「ごん狐」の脚色

大栗裕が関西学院大学マンドリンクラブのために音楽を付けた「ごん狐」の朗読台本は新美南吉の原作そのままではなく、放送作家の上原弘毅が脚色している。

上原の台本では、合唱(大学の混声合唱エゴラド)が村人役を演じて、前半から兵十をからかう。

いかにも1962年の放送劇の発想だが、ごん狐と兵十の周囲には、村人たちの「無責任な世間」があって、兵十が盗人と疑われて村人から殴られるシーンも、原作のようなごん狐の事後の推測ではなく、舞台上で演じられる。(たぶん、このシーンを手がかりにして、上原は村人像を膨らませたのだろう。)上原の脚色では、「世間体」(うなぎを獲れなかったことを村人にからかわれた恥ずかしさ)と、母にうなぎを食べさせられなかった後悔が絡み合って、兵十がごん狐への恨みを募らせる。

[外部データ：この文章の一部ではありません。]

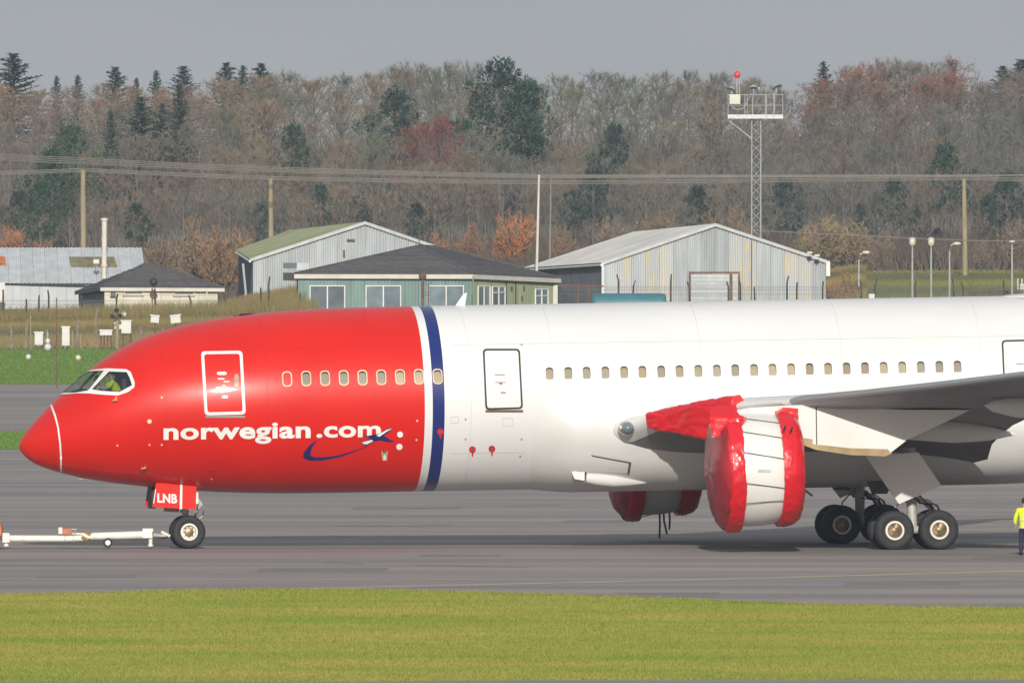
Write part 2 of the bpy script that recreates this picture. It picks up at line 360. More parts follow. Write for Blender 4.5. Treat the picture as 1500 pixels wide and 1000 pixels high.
# ================================================================ AIRLINER
YAW = math.radians(9.0); PITCH = math.radians(.9)
ROOT0 = G(274.5, 803)
air = thing('airliner', 'large passenger jet with red nose, navy band and white body, being towed across the apron', 'airliner', ROOT0)
air.rotation_euler = (0, -PITCH, YAW)
MA = Matrix.Translation(ROOT0) @ Euler((0, -PITCH, YAW)).to_matrix().to_4x4(); MI = MA.inverted(); MI3 = MI.to_3x3()
EYEL = MI @ EYE
def Lp(px, py, yl):
    d = MI3 @ ray(px, py); t = (yl - EYEL.y) / d.y
    return EYEL + d * t
top_px = [(28, 656), (29.5, 647), (33, 640), (39, 632), (46, 623), (56, 611.5), (65, 602), (74, 593), (90, 576.5), (112, 558), (127, 544.5), (140, 534.5), (160, 520.5), (190, 503.5), (224, 489), (252, 480.5), (280, 473.5), (322, 466), (350, 462), (400, 456.5), (450, 453), (520, 450.3), (580, 448.8), (640, 447.8)]
bot_px = [(28, 656), (30, 660), (36, 667.5), (48, 677), (67, 685.5), (90, 692.5), (120, 699.5), (146, 704), (175, 708), (210, 711.8), (250, 715.5), (291, 718.5), (340, 720.8), (400, 722), (460, 721.8), (520, 720.8), (580, 719.8), (640, 718.8)]
TT = [Lp(a, b, 0) for a, b in top_px]; BB = [Lp(a, b, 0) for a, b in bot_px]
X0 = TT[0].x; XC = TT[-1].x
def pchip(xs, ys):
    n = len(xs); h = [xs[i + 1] - xs[i] for i in range(n - 1)]; d = [(ys[i + 1] - ys[i]) / h[i] for i in range(n - 1)]; m = [d[0]] + [0] * (n - 2) + [d[-1]]
    for i in range(1, n - 1):
        if d[i - 1] * d[i] > 0:
            w1 = 2 * h[i] + h[i - 1]; w2 = h[i] + 2 * h[i - 1]; m[i] = (w1 + w2) / (w1 / d[i - 1] + w2 / d[i])
    def f(x):
        if x <= xs[0]: return ys[0]
        if x >= xs[-1]: return ys[-1]
        lo, hi = 0, n - 1
        while hi - lo > 1:
            md = (lo + hi) // 2
            if xs[md] <= x: lo = md
            else: hi = md
        t = (x - xs[lo]) / h[lo]
        return (1 + 2 * t) * (1 - t) ** 2 * ys[lo] + t * (1 - t) ** 2 * h[lo] * m[lo] + t * t * (3 - 2 * t) * ys[lo + 1] + t * t * (t - 1) * h[lo] * m[lo + 1]
    return f
_sq = lambda x: math.sqrt(max(0, x - X0))
def smooth_fit(pp):
    xs = [_sq(p.x) for p in pp]; ys = [p.z for p in pp]; f = pchip(xs, ys)
    g = [i * xs[-1] / 160 for i in range(161)]; v = [f(t) for t in g]
    for _ in range(14): v = [v[0]] + [(v[i - 1] + 2 * v[i] + v[i + 1]) / 4 for i in range(1, 160)] + [v[-1]]
    return pchip(g, v)
_ft, _fb = smooth_fit(TT), smooth_fit(BB)
XT = X0 + 37.0; XE = X0 + 55.5; W0 = 2.885
def zt(x): return _ft(_sq(min(x, XC))) - .9 * sstep(XT, XE + 6, x)
def zb(x): return _fb(_sq(min(x, XC))) + (zt(x) - .55 - _fb(_sq(XC))) * (sstep(XT - 2, XE + 3, x) if x > XT - 2 else 0)
def hw(x):
    s = x - X0
    if s <= 0: return .001
    if s < 8.6: return max(.001, W0 * (1 - (1 - s / 8.6) ** 1.9) ** .62)
    return W0 * (1 - .88 * sstep(XT - 1, XE + 4, x))
def sec(x, th):
    a, b = zt(x), zb(x); zc = (a + b) / 2; h = (a - b) / 2
    return Vector((x, -hw(x) * math.cos(th), zc + h * math.sin(th)))
def surf(x, th, off=0.):
    p = sec(x, th)
    if off:
        e = .02; dx = sec(x + e, th) - sec(max(X0 + .001, x - e), th); dt = sec(x, th + .01) - sec(x, th - .01)
        n = dx.cross(dt)
        if n.length > 1e-9:
            n.normalize()
            if n.dot(Vector((0, -math.cos(th), math.sin(th)))) < 0: n = -n
            p = p + n * off
    return p
def xth(px, py):
    y = -2.0; x = th = 0
    for _ in range(25):
        q = Lp(px, py, y); x = max(q.x, X0 + .01); a, b = zt(x), zb(x)
        th = math.asin(min(.9999, max(-.9999, (q.z - (a + b) / 2) / ((a - b) / 2)))); y += (-hw(x) * math.cos(th) - y) * .8
    return x, th
def SP(px, py, off=.005):
    x, th = xth(px, py); return surf(x, th, off)
XR1, XR2, XR3 = xth(622, 572)[0], xth(633.5, 572)[0], xth(651, 572)[0]
st = [X0 + (XC - X0) * (i / 84) ** 1.9 for i in range(1, 85)]
st = [s for s in st if min(abs(s - q) for q in (XR1, XR2, XR3)) > .06] + [XR1, XR2, XR3]
x = XC + .8
while x < XE: st.append(x); x += .8 if x < XT - 2 else .45
st = sorted(st); NT = 96
mb = MB(); vs = [Vector((X0, 0, zt(X0)))]
for s in st: vs += [sec(s, 2 * math.pi * k / NT) for k in range(NT)]
fs = [(0, 1 + (k + 1) % NT, 1 + k) for k in range(NT)]; ms = [0] * NT
for i in range(len(st) - 1):
    c = (st[i] + st[i + 1]) / 2; mi = 0 if c < XR1 else 1 if c < XR2 else 2 if c < XR3 else 1
    for k in range(NT): fs.append((1 + i * NT + k, 1 + i * NT + (k + 1) % NT, 1 + (i + 1) * NT + (k + 1) % NT, 1 + (i + 1) * NT + k)); ms.append(mi)
fs.append(tuple(1 + (len(st) - 1) * NT + k for k in range(NT))); ms.append(1)
mb.add(vs, fs); mb.m = ms
skin = mb.mesh('fuselage', [M['skin_red'], M['skin_white'], M['skin_blue'], M['liner']], 30)
# radome cut along its slanted seam
ra, rb = Lp(74, 592.5, 0), Lp(90, 690, 0); rn = Vector((rb.z - ra.z, 0, -(rb.x - ra.x))).normalized(); rn = rn if rn.x > 0 else -rn
def half(me, keep_aft):
    bm = bmesh.new(); bm.from_mesh(me)
    res = bmesh.ops.bisect_plane(bm, geom=bm.verts[:] + bm.edges[:] + bm.faces[:], plane_co=ra, plane_no=rn, clear_inner=keep_aft, clear_outer=not keep_aft)
    bmesh.ops.holes_fill(bm, edges=[e for e in bm.edges if e.is_boundary], sides=0)
    m2 = me.copy(); bm.to_mesh(m2); bm.free(); m2.polygons.foreach_set('use_smooth', [True] * len(m2.polygons)); m2.set_sharp_from_angle(angle=math.radians(30)); return m2
link('radome', half(skin, False), air)
fus_me = half(skin, True)
# cockpit window openings, cut through the skin on both sides
def zp(pts, k, ox, oy): return [(ox + a / k, oy + b / k) for a, b in pts]
pane_f = zp([(225, 545), (535, 262), (640, 245), (810, 238), (620, 480), (580, 515), (400, 545)], 10, 70, 520)
pane_s = zp([(665, 497), (905, 250), (1150, 258), (1190, 330), (1225, 440), (1050, 535), (800, 520)], 10, 70, 520)
band = zp([(195, 555), (540, 262), (640, 218), (860, 195), (1150, 208), (1215, 245), (1275, 400), (1270, 470), (1180, 540), (1030, 592), (800, 580), (600, 562), (430, 560), (215, 580)], 10, 70, 520)
def grow(lp, k):
    cx = sum(p[0] for p in lp) / len(lp); cy = sum(p[1] for p in lp) / len(lp); return [(cx + (a - cx) * k, cy + (b - cy) * k) for a, b in lp]
pane_f, pane_s = grow(pane_f, 1.05), grow(pane_s, 1.05)
def resample(loop, d):
    out = []
    for i, p in enumerate(loop):
        q = loop[(i + 1) % len(loop)]; n = max(1, int(math.hypot(q[0] - p[0], q[1] - p[1]) / d))
        out += [(p[0] + (q[0] - p[0]) * j / n, p[1] + (q[1] - p[1]) * j / n) for j in range(n)]
    return out
def bool_cut(me, cut):
    o = bpy.data.objects.new('tmp', me); COL.objects.link(o); c = bpy.data.objects.new('tmpc', cut); COL.objects.link(c)
    md = o.modifiers.new('b', 'BOOLEAN'); md.operation = 'DIFFERENCE'; md.object = c; md.solver = 'EXACT'
    dg = bpy.context.evaluated_depsgraph_get(); out = bpy.data.meshes.new_from_object(o.evaluated_get(dg))
    bpy.data.objects.remove(o); bpy.data.objects.remove(c); return out
for loop in (pane_f, pane_s):
    pts = [SP(a, b, 0) for a, b in loop]; c = sum(pts, Vector()) / len(pts)
    n = Vector()
    for i in range(len(pts)): n += (pts[i] - c).cross(pts[(i + 1) % len(pts)] - c)
    n.normalize(); n = n if n.y < 0 else -n
    # thin slab: open skin only, so the cutter closes the skin by itself
    for sgn in (1, -1):
        q = [Vector((p.x, p.y * sgn, p.z)) for p in pts]; nn = Vector((n.x, n.y * sgn, n.z))
        k = MB().prism([p - nn * .6 for p in q], nn * .9); cm = k.mesh('cut', [M['dark']])
        fus_me = bool_cut(fus_me, cm)
# deep cabin window openings, both sides in one cut
WX = [448.5 + 27.5 * i for i in range(8)] + [805, 832.4, 859.3, 886.8, 914.2, 941, 968.5, 995.4, 1022.9, 1050, 1077, 1104.6, 1131.6, 1158.8, 1186, 1213, 1240, 1267, 1294.4, 1321.6, 1348.8, 1376, 1402.5]
def win_y(px): return 554.3 - .44 * (px - 448.5) / 27.5 if px < 700 else 547.6 - (px - 805) * .0166
cm_ = MB()
for px in WX:
    x_, th_ = xth(px, win_y(px)); h_ = (zt(x_) - zb(x_)) / 2; lp_ = []
    for cx_, cz_, a0 in ((.02, .107, 0), (-.02, .107, 90), (-.02, -.107, 180), (.02, -.107, 270)):
        for j in range(4): q = math.radians(a0 + 30 * j); lp_.append((cx_ + .105 * math.cos(q), cz_ + .105 * math.sin(q)))
    for sg in (1, -1):
        pp_ = [surf(x_ + a, th_ + b / h_, .06) for a, b in lp_]; cm_.prism([Vector((p.x, p.y * sg, p.z)) for p in pp_], (0, .22 * sg, 0), 3)
cmm = cm_.mesh('cut', [M['skin_red'], M['skin_white'], M['skin_blue'], M['liner']]); fus_me = bool_cut(fus_me, cmm)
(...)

「ごん狐」の受容としては、「んなこと、関西で人知れず勝手にやったことで、大勢に影響はない」話だが、大栗裕の音楽物語を伝承している人たちにとってはこれが「ごん狐」だし、こういう話に情の深い音楽を付けるのが大栗裕という作曲家なんですよね。

大栗裕のややこしさは、こういうところだ。